Senja Rummukainen

Cellist Senja Rummukainen has grown to be one of the brightest stars of Finnish music scene since winning the 2014 Turku Cello Competition. In 2015 she was awarded as a finalist in the Guilhermina Suggia Awards in Porto and in 2019 she was a finalist in the Pyotr Tchaikovsky International Competition in St Petersburg.
 
Her subsequent performances as soloist with the BBC Symphony Orchestra, Mariinsky Theatre Orchestra, Szczecin Philharmonic Orchestra, RSO and Helsinki City Orchestra have been praised by critics, colleagues and audiences. Rummukainen has performed as a soloist under the baton of Sakari Oramo, Nicholas Collon, Dima Slobodeniouk, Leif Segerstam, Jonathon Heyward and Jorman Panula, among others.

As a chamber musician, Rummukainen is part of the musical backbone of Finnish festivals such as Kuhmo Chamber Music Festival, Turku Music Festival and Oulu Music Festival. She also tours in Europe and has performed with Janine Jansen, Ilya Gringolts and August Hadelich, among others.

In the season of 2024-2025, Rummukainen will make her debut with the Cleveland Orchestra, BBC Concert Orchestra, Royal Scottish National Orchestra, BBC National Orchestra of Wales and Bogotá Symphony Orchestra. Her festival debuts include the prestigious BBC Proms Festival, with the BBC Symphony Orchestra under the baton of Sakari Oramo, and at the Salzburg Easter Festival, where she shall interpret the cello concerto of Esa-Pekka Salonen with the composer and the Radio Symphony Orchestra.

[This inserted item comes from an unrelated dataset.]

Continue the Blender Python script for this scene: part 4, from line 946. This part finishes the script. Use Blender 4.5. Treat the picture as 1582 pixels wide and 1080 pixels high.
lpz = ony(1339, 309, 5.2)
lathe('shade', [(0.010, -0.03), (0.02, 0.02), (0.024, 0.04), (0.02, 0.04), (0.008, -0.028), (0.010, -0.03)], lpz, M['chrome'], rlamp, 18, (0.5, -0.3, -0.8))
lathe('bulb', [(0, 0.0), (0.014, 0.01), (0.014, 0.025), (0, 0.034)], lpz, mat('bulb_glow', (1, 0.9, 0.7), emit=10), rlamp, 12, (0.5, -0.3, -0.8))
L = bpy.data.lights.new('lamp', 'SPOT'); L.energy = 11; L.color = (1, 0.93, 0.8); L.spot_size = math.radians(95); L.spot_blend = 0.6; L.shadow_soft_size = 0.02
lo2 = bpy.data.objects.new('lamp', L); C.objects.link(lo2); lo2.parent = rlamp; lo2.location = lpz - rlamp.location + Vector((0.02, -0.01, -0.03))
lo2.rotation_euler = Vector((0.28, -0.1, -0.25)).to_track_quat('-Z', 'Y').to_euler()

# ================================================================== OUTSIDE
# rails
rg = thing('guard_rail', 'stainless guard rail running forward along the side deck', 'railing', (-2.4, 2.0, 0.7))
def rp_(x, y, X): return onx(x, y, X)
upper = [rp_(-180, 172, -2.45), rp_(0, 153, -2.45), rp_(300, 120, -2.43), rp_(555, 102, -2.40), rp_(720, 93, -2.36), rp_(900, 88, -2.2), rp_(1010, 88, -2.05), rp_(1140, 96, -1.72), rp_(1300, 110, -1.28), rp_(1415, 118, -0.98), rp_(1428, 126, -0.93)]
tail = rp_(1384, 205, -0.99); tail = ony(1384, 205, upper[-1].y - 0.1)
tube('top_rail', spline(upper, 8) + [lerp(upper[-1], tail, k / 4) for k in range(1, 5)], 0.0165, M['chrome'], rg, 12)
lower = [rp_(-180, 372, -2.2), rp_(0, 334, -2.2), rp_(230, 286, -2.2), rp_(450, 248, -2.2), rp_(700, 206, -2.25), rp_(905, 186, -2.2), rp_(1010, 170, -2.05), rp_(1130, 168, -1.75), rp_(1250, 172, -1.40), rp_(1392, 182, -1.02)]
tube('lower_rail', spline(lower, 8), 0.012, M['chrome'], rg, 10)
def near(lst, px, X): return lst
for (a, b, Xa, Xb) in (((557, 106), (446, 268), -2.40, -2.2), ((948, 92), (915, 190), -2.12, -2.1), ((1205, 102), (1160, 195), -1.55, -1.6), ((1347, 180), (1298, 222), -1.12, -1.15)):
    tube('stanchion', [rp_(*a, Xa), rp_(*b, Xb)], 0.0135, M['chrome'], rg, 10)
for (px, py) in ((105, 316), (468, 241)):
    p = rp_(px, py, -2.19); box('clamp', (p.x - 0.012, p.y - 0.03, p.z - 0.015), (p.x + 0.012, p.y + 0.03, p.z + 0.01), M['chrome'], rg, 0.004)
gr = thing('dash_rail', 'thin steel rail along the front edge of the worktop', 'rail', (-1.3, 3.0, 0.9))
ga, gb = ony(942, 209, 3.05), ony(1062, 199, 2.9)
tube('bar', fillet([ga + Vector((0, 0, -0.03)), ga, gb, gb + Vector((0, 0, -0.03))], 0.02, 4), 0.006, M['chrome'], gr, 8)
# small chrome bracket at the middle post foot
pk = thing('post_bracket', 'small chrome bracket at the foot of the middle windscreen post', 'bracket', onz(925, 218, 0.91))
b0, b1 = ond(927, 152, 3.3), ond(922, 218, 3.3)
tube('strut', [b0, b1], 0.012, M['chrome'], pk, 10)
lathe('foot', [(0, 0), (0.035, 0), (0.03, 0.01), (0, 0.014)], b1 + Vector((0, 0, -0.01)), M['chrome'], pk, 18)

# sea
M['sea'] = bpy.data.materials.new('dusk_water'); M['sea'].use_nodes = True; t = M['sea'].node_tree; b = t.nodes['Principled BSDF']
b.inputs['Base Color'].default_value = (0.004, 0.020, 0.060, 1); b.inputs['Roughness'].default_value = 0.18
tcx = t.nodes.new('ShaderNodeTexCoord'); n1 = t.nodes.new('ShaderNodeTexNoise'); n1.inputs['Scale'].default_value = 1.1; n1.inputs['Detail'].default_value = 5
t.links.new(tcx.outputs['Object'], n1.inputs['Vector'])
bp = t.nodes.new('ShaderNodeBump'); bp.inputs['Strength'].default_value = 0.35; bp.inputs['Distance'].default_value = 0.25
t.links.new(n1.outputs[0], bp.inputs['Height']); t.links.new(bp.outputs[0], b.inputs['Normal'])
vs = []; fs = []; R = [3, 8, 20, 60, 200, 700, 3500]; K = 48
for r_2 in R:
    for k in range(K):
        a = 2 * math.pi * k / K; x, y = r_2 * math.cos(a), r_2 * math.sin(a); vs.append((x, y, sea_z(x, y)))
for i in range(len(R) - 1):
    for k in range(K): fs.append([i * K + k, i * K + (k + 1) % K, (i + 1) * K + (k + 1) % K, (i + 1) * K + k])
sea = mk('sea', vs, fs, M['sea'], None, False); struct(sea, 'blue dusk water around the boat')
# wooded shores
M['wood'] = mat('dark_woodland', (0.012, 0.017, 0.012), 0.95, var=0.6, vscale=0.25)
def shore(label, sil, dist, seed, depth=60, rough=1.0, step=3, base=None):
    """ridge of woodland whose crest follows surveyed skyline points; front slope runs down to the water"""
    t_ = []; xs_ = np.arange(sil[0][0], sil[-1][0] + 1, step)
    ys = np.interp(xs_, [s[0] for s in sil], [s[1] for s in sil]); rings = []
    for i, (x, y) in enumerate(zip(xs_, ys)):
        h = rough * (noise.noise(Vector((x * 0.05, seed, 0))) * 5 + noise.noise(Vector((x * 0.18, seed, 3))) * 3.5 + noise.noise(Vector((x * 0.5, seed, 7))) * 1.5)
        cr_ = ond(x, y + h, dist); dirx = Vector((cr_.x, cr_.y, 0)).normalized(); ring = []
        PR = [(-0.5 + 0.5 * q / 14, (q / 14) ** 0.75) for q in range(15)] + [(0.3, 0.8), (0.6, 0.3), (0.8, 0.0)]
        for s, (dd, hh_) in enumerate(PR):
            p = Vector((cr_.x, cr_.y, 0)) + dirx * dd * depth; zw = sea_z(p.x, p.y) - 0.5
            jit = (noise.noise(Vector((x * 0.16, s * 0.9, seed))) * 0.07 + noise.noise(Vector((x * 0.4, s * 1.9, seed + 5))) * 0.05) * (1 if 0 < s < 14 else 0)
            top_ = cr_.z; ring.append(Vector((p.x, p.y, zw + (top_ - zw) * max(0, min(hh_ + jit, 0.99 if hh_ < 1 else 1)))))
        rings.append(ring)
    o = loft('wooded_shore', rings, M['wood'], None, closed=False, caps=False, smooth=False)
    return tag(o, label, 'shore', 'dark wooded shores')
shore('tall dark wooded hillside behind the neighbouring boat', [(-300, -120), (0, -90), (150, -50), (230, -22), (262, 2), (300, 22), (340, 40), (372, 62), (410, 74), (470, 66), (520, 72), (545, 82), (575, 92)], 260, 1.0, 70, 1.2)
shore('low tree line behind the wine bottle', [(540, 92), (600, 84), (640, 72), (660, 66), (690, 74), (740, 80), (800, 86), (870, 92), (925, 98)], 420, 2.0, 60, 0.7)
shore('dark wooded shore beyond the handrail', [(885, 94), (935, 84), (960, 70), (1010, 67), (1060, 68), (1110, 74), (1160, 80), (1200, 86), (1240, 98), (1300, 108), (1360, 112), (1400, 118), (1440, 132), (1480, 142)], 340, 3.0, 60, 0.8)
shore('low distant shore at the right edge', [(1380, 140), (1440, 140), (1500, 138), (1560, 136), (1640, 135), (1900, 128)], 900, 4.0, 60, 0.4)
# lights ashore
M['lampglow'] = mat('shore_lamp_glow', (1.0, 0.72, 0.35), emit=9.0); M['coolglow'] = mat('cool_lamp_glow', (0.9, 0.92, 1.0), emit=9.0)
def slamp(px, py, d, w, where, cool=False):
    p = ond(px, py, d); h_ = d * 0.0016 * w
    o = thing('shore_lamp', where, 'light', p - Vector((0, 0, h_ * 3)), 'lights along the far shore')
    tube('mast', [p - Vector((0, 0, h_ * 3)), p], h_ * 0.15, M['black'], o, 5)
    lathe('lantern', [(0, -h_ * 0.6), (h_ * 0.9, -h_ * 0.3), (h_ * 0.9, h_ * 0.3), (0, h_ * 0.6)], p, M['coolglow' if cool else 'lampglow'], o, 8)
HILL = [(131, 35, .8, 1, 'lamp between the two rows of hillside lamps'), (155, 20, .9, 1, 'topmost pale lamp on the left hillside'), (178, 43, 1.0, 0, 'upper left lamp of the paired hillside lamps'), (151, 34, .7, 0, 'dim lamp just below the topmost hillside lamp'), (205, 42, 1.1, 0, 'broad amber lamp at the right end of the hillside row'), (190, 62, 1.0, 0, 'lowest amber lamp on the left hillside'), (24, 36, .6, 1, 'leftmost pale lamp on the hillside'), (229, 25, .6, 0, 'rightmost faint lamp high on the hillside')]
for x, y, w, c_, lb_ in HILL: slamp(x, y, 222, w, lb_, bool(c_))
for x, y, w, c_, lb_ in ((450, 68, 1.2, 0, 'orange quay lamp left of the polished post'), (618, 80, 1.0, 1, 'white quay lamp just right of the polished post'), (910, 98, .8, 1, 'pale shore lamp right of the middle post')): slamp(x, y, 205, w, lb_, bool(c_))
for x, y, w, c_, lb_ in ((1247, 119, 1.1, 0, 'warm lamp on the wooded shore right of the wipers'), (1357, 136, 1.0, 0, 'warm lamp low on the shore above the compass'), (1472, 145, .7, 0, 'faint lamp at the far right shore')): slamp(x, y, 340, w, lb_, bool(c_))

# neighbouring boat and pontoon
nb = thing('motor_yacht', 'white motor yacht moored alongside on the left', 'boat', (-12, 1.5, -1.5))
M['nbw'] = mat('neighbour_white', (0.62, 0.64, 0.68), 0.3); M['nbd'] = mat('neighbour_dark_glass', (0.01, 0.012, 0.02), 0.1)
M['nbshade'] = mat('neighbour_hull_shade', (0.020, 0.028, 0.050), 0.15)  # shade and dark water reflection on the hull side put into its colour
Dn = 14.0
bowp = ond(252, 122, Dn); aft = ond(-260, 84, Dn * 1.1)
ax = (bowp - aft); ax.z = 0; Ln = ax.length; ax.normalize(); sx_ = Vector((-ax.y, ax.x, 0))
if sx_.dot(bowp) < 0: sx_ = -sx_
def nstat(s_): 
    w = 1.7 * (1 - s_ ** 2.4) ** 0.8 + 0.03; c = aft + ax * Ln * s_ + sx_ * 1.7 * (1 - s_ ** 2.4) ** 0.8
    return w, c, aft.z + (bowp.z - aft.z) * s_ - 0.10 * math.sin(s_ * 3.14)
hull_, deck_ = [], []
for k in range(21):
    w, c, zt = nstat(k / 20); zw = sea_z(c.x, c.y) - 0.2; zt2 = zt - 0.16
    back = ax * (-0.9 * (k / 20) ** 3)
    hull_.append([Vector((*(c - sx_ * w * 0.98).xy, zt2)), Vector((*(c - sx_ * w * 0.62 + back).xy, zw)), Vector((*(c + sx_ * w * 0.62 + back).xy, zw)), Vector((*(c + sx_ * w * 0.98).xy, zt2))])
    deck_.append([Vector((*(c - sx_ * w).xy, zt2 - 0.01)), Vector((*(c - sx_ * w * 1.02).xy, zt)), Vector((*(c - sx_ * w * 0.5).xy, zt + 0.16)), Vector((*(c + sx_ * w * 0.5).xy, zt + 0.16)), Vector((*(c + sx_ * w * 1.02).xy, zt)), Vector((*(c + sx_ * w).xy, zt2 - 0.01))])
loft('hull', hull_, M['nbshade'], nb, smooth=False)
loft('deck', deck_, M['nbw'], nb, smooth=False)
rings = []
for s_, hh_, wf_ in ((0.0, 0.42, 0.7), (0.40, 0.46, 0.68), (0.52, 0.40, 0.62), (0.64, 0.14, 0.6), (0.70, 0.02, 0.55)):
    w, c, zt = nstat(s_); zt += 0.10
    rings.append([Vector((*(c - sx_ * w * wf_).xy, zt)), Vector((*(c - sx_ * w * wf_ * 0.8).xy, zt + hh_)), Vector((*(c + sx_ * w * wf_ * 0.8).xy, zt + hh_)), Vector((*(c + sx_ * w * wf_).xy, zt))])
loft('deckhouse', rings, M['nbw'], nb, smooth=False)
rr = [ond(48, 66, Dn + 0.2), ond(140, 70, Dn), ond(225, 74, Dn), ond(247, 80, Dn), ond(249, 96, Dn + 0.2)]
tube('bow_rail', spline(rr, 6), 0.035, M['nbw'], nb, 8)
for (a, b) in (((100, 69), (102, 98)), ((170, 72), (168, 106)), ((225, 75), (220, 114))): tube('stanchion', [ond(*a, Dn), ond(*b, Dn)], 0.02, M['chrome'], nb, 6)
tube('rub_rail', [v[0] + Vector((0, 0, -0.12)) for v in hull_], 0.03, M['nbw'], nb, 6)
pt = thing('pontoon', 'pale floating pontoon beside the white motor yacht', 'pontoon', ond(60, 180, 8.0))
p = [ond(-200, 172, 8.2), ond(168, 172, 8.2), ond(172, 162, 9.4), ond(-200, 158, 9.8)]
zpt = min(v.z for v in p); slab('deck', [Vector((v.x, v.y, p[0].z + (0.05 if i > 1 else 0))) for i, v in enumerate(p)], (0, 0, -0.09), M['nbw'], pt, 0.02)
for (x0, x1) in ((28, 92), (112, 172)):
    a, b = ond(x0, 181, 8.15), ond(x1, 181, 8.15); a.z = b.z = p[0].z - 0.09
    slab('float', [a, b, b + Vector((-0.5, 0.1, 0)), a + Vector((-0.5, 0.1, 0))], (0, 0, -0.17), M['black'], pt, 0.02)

Rummukainen's teachers include Taru Aarnio, Allar Kaasik, Marko Ylönen of the Sibelius Academy, Truls Mørk of the Norwegian Academy of Music, Young-Chang Cho of the Folkwang University in Essen and Jens Peter Maintz of the Berlin Music University. Each of them has made a significant contribution to her art of playing the cello. 

Rummukainen strives to achieve the evocative and melodious sound of cello, which she herself fell in love with, when she first heard it at the age of 6 at the East Helsinki Music Institute (IHMO). Because the sound of cello is the closest to human voice of all the intruments, it can be used to express emotions and evoke them in others even more accurately than words.

Rummukainen is currently playing a David Tecchler cello from 1707, which is owned by the Finnish Cultural Foundation.